It is somewhat of a surprise to find that the fastest Kingston drive we have tested to date doesn't come from the companies high performance HyperX line. The KC1000 is listed under the company's Consumer, Business and System Builder segments. This does make me wonder what might be on its way from the HyperX side of the business.

The KC1000 is a very quick drive – Kingston officially quote sequential read/write figures for the 960GB version of up to 2,700MB/s and 1,600MB/s respectively. Unusually for official company figures these appear to be rather conservative, especially the write performance. Using the ATTO benchmark we got a read score of 2,989MB/s and a write score of 2,314MB/s.

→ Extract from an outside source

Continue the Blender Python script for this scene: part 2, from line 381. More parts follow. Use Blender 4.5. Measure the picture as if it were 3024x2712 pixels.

Random 4K read performance is quoted at up 190,000 IOPS, and again we sailed passed this with a score of 210,045 IOPS. That said the tested 4K random write performance of 155,216 IOPS was short of the official 165,000 IOPS number.

We like the idea of offering the drive in two formats. A M.2 2280 drive if your motherboard has a x4 PCIe M.2 slot or having the drive mounted in PCIe card for those people who have a motherboard a couple of generations older than the current ones with no M.2 slot.

The drives endurance is stated at 1PB TDW or 0.58 DWPD (Drive Writes Per Day) of the 5 year warranty.

We found the 960GB HHHL version of the KC1000 available to preorder at Overclockers UK for £489.95 (inc VAT) HERE

Discuss on our Facebook page, over HERE.

Pros

  • Overall performance.
  • Choice of formats for the drive.
  • Acronis True HD download voucher.
  • Endurance.

Cons

  • 4K performance is a bit disappointing.

Kitguru says: Kingston's KC1000 NVMe SSD is the fastest Kingston drive we have tested to date. It combines fast performance and a large capacity with very strong all round endurance.